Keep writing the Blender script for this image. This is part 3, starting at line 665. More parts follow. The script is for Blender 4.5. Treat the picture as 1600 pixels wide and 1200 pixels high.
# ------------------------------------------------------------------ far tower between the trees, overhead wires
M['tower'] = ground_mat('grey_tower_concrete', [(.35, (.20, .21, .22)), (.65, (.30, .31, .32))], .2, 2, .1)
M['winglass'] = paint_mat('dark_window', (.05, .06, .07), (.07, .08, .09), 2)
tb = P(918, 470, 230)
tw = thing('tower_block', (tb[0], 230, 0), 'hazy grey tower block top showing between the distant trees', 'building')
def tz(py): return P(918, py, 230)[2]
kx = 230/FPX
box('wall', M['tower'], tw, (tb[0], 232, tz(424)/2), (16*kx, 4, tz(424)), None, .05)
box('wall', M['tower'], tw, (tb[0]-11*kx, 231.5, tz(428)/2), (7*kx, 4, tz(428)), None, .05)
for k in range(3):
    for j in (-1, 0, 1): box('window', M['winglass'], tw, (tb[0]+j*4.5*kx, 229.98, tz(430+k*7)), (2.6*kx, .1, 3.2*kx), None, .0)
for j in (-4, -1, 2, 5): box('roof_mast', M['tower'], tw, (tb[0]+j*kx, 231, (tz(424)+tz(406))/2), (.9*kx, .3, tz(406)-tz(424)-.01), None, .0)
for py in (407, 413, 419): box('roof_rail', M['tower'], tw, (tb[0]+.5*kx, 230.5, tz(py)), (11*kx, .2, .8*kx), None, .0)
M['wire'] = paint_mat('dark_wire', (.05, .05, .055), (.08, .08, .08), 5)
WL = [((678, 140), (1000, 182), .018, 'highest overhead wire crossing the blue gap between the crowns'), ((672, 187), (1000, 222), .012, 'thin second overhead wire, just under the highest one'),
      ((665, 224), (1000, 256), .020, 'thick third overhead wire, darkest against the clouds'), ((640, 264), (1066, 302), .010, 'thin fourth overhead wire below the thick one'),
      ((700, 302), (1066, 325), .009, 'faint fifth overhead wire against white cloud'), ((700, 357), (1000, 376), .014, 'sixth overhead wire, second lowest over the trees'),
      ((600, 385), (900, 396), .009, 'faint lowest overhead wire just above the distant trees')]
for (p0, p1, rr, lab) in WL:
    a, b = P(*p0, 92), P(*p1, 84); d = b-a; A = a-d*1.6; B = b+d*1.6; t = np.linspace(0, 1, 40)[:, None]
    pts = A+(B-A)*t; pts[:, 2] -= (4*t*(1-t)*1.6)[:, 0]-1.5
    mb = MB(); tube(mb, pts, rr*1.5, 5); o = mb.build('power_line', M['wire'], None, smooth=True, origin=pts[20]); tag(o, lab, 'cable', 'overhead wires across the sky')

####

> [Exercise aim] Write the material out again word for word.

> [Answer to the exercise]
Keep writing the Blender script for this image. This is part 3, starting at line 665. More parts follow. The script is for Blender 4.5. Treat the picture as 1600 pixels wide and 1200 pixels high.
# ------------------------------------------------------------------ far tower between the trees, overhead wires
M['tower'] = ground_mat('grey_tower_concrete', [(.35, (.20, .21, .22)), (.65, (.30, .31, .32))], .2, 2, .1)
M['winglass'] = paint_mat('dark_window', (.05, .06, .07), (.07, .08, .09), 2)
tb = P(918, 470, 230)
tw = thing('tower_block', (tb[0], 230, 0), 'hazy grey tower block top showing between the distant trees', 'building')
def tz(py): return P(918, py, 230)[2]
kx = 230/FPX
box('wall', M['tower'], tw, (tb[0], 232, tz(424)/2), (16*kx, 4, tz(424)), None, .05)
box('wall', M['tower'], tw, (tb[0]-11*kx, 231.5, tz(428)/2), (7*kx, 4, tz(428)), None, .05)
for k in range(3):
    for j in (-1, 0, 1): box('window', M['winglass'], tw, (tb[0]+j*4.5*kx, 229.98, tz(430+k*7)), (2.6*kx, .1, 3.2*kx), None, .0)
for j in (-4, -1, 2, 5): box('roof_mast', M['tower'], tw, (tb[0]+j*kx, 231, (tz(424)+tz(406))/2), (.9*kx, .3, tz(406)-tz(424)-.01), None, .0)
for py in (407, 413, 419): box('roof_rail', M['tower'], tw, (tb[0]+.5*kx, 230.5, tz(py)), (11*kx, .2, .8*kx), None, .0)
M['wire'] = paint_mat('dark_wire', (.05, .05, .055), (.08, .08, .08), 5)
WL = [((678, 140), (1000, 182), .018, 'highest overhead wire crossing the blue gap between the crowns'), ((672, 187), (1000, 222), .012, 'thin second overhead wire, just under the highest one'),
      ((665, 224), (1000, 256), .020, 'thick third overhead wire, darkest against the clouds'), ((640, 264), (1066, 302), .010, 'thin fourth overhead wire below the thick one'),
      ((700, 302), (1066, 325), .009, 'faint fifth overhead wire against white cloud'), ((700, 357), (1000, 376), .014, 'sixth overhead wire, second lowest over the trees'),
      ((600, 385), (900, 396), .009, 'faint lowest overhead wire just above the distant trees')]
for (p0, p1, rr, lab) in WL:
    a, b = P(*p0, 92), P(*p1, 84); d = b-a; A = a-d*1.6; B = b+d*1.6; t = np.linspace(0, 1, 40)[:, None]
    pts = A+(B-A)*t; pts[:, 2] -= (4*t*(1-t)*1.6)[:, 0]-1.5
    mb = MB(); tube(mb, pts, rr*1.5, 5); o = mb.build('power_line', M['wire'], None, smooth=True, origin=pts[20]); tag(o, lab, 'cable', 'overhead wires across the sky')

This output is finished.